Unser Regiment vereinigte sich bei La Haye-Sainte und bezog daselbst ein Bivouac, dicht neben ihm einige Bataillone Hochländer. Als man sich einigermaßen eingerichtet hatte, ließ Laurens die Hautboisten und Sänger vor die Mitte des Lagers treten und zuerst »Nun danket alle Gott«, dann »Heil dir im Siegerkranz« anstimmen. Als die Hochländer diese Melodie hörten, die, wie bekannt, zugleich die der englischen Nationalhymne ist, fühlten sie sich freudig überrascht, fielen ein und sangen ihr »God save the King« mit, indem sie mit tränenvollen Augen ihren preußischen Waffengefährten in die Arme stürzten. Dann wurde noch lang in die Nacht hinein gejubelt und getanzt, obgleich der Boden von dem furchtbaren Regen der vorigen Nacht sehr aufgeweicht und durch die Kavallerieattacken gräßlich durchknetet war. Vierundzwanziger und Bergschotten im frohsten Durcheinander.
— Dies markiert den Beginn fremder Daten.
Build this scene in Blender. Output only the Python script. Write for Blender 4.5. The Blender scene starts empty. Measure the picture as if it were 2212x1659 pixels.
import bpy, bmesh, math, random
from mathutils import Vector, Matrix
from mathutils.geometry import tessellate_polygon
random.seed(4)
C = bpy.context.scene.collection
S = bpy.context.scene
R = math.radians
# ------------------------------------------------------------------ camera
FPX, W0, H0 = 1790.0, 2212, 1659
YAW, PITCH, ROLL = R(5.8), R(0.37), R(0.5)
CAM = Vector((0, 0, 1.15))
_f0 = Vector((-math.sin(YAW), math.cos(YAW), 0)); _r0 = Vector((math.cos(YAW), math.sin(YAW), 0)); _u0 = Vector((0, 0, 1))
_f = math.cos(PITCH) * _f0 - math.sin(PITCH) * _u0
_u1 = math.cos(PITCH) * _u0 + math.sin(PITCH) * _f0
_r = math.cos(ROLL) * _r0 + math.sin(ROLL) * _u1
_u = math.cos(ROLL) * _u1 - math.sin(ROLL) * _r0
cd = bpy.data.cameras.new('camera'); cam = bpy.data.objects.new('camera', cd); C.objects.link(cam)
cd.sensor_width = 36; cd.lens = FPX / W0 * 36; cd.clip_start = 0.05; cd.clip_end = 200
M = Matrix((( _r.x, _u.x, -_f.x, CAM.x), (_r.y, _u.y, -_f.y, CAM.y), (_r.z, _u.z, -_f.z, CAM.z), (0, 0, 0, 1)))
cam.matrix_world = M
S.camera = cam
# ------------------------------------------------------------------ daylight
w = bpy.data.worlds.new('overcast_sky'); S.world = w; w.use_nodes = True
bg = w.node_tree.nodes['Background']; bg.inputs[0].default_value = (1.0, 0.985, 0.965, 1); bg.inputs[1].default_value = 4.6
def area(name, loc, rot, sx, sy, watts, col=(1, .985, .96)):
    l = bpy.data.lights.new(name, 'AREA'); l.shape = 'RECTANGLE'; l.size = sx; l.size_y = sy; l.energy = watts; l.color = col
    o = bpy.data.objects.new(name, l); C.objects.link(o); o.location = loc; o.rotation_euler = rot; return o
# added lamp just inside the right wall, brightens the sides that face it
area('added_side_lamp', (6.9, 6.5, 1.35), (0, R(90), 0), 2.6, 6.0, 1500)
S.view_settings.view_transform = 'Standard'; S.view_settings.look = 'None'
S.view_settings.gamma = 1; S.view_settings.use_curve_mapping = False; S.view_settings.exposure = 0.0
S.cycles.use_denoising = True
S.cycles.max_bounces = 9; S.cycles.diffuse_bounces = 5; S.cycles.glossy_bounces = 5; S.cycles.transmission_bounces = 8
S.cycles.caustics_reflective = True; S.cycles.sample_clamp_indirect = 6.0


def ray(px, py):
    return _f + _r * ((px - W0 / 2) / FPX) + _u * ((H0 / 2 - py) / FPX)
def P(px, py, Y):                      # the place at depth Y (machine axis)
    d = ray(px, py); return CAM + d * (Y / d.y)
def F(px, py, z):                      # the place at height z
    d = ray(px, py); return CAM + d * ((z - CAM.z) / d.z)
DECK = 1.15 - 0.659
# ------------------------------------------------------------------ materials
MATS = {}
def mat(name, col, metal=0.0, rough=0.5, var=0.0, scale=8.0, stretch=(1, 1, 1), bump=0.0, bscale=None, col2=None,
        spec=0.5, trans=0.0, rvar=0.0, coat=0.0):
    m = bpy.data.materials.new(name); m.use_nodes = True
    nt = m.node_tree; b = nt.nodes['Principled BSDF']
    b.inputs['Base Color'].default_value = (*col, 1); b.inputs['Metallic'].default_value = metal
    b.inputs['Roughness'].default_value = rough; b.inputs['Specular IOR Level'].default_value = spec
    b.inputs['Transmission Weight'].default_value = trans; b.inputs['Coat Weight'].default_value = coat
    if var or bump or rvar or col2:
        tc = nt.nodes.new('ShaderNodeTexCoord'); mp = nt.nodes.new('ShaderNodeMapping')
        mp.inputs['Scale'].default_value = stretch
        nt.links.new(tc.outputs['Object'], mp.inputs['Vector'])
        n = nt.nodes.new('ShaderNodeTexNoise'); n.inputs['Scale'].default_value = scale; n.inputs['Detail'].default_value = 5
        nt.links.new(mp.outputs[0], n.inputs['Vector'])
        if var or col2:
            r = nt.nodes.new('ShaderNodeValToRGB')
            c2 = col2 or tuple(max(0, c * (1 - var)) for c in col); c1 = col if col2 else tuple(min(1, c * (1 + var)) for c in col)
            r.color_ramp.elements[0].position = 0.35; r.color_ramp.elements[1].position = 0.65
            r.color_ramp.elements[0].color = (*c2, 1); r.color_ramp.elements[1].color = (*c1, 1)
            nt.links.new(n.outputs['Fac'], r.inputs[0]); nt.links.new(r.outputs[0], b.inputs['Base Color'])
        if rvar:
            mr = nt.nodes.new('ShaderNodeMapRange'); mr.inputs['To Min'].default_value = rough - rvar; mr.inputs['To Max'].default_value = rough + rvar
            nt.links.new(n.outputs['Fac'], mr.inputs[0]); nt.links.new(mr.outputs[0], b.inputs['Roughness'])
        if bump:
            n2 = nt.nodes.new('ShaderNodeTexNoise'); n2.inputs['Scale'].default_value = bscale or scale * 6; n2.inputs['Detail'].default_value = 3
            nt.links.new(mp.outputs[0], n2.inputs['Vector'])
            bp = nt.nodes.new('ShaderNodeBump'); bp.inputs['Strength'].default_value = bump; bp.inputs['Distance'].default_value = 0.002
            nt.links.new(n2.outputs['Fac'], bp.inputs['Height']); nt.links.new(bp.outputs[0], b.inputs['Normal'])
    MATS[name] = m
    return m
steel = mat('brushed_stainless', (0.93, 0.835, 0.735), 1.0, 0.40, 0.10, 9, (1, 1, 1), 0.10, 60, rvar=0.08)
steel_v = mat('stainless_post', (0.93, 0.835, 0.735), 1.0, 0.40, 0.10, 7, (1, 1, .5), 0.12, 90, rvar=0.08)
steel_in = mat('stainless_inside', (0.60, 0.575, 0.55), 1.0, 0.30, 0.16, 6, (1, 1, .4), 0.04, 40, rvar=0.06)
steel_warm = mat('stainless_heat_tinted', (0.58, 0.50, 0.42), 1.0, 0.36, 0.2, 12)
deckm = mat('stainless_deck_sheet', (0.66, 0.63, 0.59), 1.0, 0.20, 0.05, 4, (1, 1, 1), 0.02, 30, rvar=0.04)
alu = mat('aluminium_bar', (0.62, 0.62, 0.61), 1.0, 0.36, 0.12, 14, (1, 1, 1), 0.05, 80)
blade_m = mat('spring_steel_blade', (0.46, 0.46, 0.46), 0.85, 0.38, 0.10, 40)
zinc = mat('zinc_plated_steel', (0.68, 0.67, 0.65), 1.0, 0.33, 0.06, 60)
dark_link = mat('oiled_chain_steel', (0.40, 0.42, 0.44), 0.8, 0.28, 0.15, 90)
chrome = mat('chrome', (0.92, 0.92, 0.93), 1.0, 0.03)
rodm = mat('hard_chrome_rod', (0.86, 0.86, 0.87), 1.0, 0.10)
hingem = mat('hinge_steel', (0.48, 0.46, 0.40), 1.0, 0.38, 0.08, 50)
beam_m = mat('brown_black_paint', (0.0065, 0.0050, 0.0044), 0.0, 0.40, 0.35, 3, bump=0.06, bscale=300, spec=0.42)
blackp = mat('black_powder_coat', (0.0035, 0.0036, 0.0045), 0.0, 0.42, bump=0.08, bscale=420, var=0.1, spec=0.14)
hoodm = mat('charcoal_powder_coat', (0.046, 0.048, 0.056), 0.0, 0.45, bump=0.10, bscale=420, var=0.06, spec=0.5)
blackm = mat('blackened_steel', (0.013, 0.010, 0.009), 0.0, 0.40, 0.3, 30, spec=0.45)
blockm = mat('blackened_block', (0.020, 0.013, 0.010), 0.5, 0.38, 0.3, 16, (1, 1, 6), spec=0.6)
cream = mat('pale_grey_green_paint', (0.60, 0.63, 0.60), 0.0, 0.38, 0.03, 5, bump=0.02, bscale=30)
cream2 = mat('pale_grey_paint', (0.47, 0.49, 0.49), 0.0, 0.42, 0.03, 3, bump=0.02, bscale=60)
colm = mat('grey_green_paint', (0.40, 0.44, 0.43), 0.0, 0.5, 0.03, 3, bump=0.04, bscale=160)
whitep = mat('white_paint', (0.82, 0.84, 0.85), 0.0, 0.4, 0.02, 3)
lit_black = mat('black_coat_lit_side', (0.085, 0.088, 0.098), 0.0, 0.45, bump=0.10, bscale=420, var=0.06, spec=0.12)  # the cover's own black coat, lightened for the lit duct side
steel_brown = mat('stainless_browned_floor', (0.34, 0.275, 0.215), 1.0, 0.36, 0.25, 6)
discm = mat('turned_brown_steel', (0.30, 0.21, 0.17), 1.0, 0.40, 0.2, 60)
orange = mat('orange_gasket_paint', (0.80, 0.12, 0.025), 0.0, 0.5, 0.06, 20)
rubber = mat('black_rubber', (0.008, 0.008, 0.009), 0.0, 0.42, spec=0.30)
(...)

Die Verluste des Regiments waren mit Rücksicht auf das große Resultat gering zu nennen So verhältnismäßig gering die Verluste des Regiments an diesem Entscheidungstage waren, so groß waren sie in den kleineren, jetzt halb vergessenen Kämpfen, die noch folgten. Am 29. Juni traf man in der Nähe von Paris ein; am 2. Juli hatten unsere Musketierbataillone die Gefechte bei Sèvres und Issy. Dieselben kosteten uns 9 Offiziere und 322 Mann, jedes dieser Gefechte mehr, als Waterloo gefordert hatte. : 137 Mann an Toten und Verwundeten, die, wie bei Ligny, so auch hier, größerenteils auf die beiden Musketierbataillone entfielen.